The nation last month conducted its third nuclear test and has increased its rhetoric against the U.S. and South Korea, threatening Washington with “miserable destruction” if the allies proceed with planned military exercises.

Despite the threats, President Obama vowed to impose further sanctions on the country, whose citizens already suffer from crippling economic and social conditions, in attempt to isolate the regime.

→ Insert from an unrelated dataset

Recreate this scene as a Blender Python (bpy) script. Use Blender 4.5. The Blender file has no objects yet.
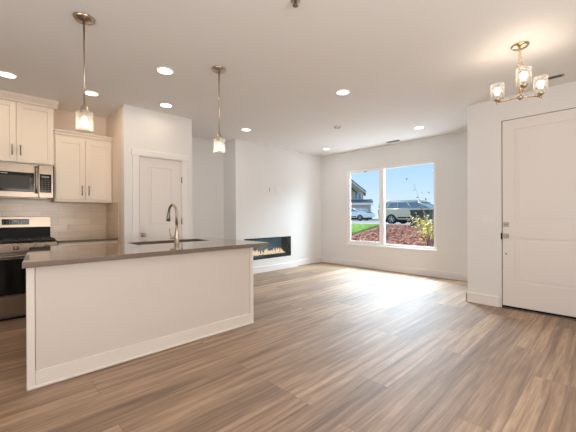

North Korea has said it intends to move forward with more long-range rocket and nuclear weapon testing.


The administration has faced criticism from GOP lawmakers who have urged a tougher approach against Kim.

Administration officials also acknowledge there is still much they do not know about the new North Korean leader, who assumed power in 2011 and his intentions.

The State Department, though, has sought to distance itself from the basketball star’s trip, saying it has no plans to de-brief the star following his return.

Rodman has spent more time with Kim since any other American since he succeeded his leader as father.

“There is nobody at the CIA who can tell you more personally about Kim Jong Un than Dennis Rodman, and that in itself is scary,” said Col. Steve Ganyard, former deputy assistant secretary of state to ABC.

“That’s not scary,” Rodman joked after being shown Ganyard’s comments.

Rodman suggested that the North Korean leader had been misunderstood and did not seek conflict with Washington.

“He said, ‘If you can, Dennis – I don’t want [to] do war. I don’t want to do war.’ He said that to me,” Rodman said.